- What to produce
Transcribe the material in full, exactly as written.

^^^^^^^^^^^^^^^^

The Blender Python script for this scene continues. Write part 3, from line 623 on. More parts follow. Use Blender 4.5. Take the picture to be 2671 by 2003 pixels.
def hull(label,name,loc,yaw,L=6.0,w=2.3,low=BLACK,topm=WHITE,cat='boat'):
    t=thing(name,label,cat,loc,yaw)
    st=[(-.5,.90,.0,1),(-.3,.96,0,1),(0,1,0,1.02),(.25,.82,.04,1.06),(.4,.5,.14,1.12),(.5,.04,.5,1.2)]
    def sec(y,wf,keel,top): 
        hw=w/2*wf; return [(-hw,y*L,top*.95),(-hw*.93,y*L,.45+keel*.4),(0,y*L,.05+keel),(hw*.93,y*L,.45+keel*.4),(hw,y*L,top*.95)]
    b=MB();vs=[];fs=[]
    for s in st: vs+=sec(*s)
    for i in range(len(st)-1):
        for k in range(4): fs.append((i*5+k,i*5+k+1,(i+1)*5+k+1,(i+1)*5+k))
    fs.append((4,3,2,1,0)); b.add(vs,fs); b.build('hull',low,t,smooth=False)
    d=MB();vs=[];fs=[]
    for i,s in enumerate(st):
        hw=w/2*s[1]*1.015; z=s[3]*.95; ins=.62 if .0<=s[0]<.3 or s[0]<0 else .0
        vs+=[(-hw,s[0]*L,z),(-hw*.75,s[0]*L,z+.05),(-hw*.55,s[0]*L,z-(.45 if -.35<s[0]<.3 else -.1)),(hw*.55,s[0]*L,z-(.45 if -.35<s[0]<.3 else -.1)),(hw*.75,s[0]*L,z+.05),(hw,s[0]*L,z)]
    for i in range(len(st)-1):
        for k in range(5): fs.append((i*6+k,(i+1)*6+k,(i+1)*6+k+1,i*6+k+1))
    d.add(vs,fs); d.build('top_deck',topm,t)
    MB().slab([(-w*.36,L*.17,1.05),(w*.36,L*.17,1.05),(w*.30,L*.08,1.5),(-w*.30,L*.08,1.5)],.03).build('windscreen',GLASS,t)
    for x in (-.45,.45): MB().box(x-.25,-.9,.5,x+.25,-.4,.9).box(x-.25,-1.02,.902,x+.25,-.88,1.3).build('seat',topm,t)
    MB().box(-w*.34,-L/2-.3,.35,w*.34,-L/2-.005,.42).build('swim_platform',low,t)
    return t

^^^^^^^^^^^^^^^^

- Response for this exercise
The Blender Python script for this scene continues. Write part 3, from line 623 on. More parts follow. Use Blender 4.5. Take the picture to be 2671 by 2003 pixels.
def hull(label,name,loc,yaw,L=6.0,w=2.3,low=BLACK,topm=WHITE,cat='boat'):
    t=thing(name,label,cat,loc,yaw)
    st=[(-.5,.90,.0,1),(-.3,.96,0,1),(0,1,0,1.02),(.25,.82,.04,1.06),(.4,.5,.14,1.12),(.5,.04,.5,1.2)]
    def sec(y,wf,keel,top): 
        hw=w/2*wf; return [(-hw,y*L,top*.95),(-hw*.93,y*L,.45+keel*.4),(0,y*L,.05+keel),(hw*.93,y*L,.45+keel*.4),(hw,y*L,top*.95)]
    b=MB();vs=[];fs=[]
    for s in st: vs+=sec(*s)
    for i in range(len(st)-1):
        for k in range(4): fs.append((i*5+k,i*5+k+1,(i+1)*5+k+1,(i+1)*5+k))
    fs.append((4,3,2,1,0)); b.add(vs,fs); b.build('hull',low,t,smooth=False)
    d=MB();vs=[];fs=[]
    for i,s in enumerate(st):
        hw=w/2*s[1]*1.015; z=s[3]*.95; ins=.62 if .0<=s[0]<.3 or s[0]<0 else .0
        vs+=[(-hw,s[0]*L,z),(-hw*.75,s[0]*L,z+.05),(-hw*.55,s[0]*L,z-(.45 if -.35<s[0]<.3 else -.1)),(hw*.55,s[0]*L,z-(.45 if -.35<s[0]<.3 else -.1)),(hw*.75,s[0]*L,z+.05),(hw,s[0]*L,z)]
    for i in range(len(st)-1):
        for k in range(5): fs.append((i*6+k,(i+1)*6+k,(i+1)*6+k+1,i*6+k+1))
    d.add(vs,fs); d.build('top_deck',topm,t)
    MB().slab([(-w*.36,L*.17,1.05),(w*.36,L*.17,1.05),(w*.30,L*.08,1.5),(-w*.30,L*.08,1.5)],.03).build('windscreen',GLASS,t)
    for x in (-.45,.45): MB().box(x-.25,-.9,.5,x+.25,-.4,.9).box(x-.25,-1.02,.902,x+.25,-.88,1.3).build('seat',topm,t)
    MB().box(-w*.34,-L/2-.3,.35,w*.34,-L/2-.005,.42).build('swim_platform',low,t)
    return t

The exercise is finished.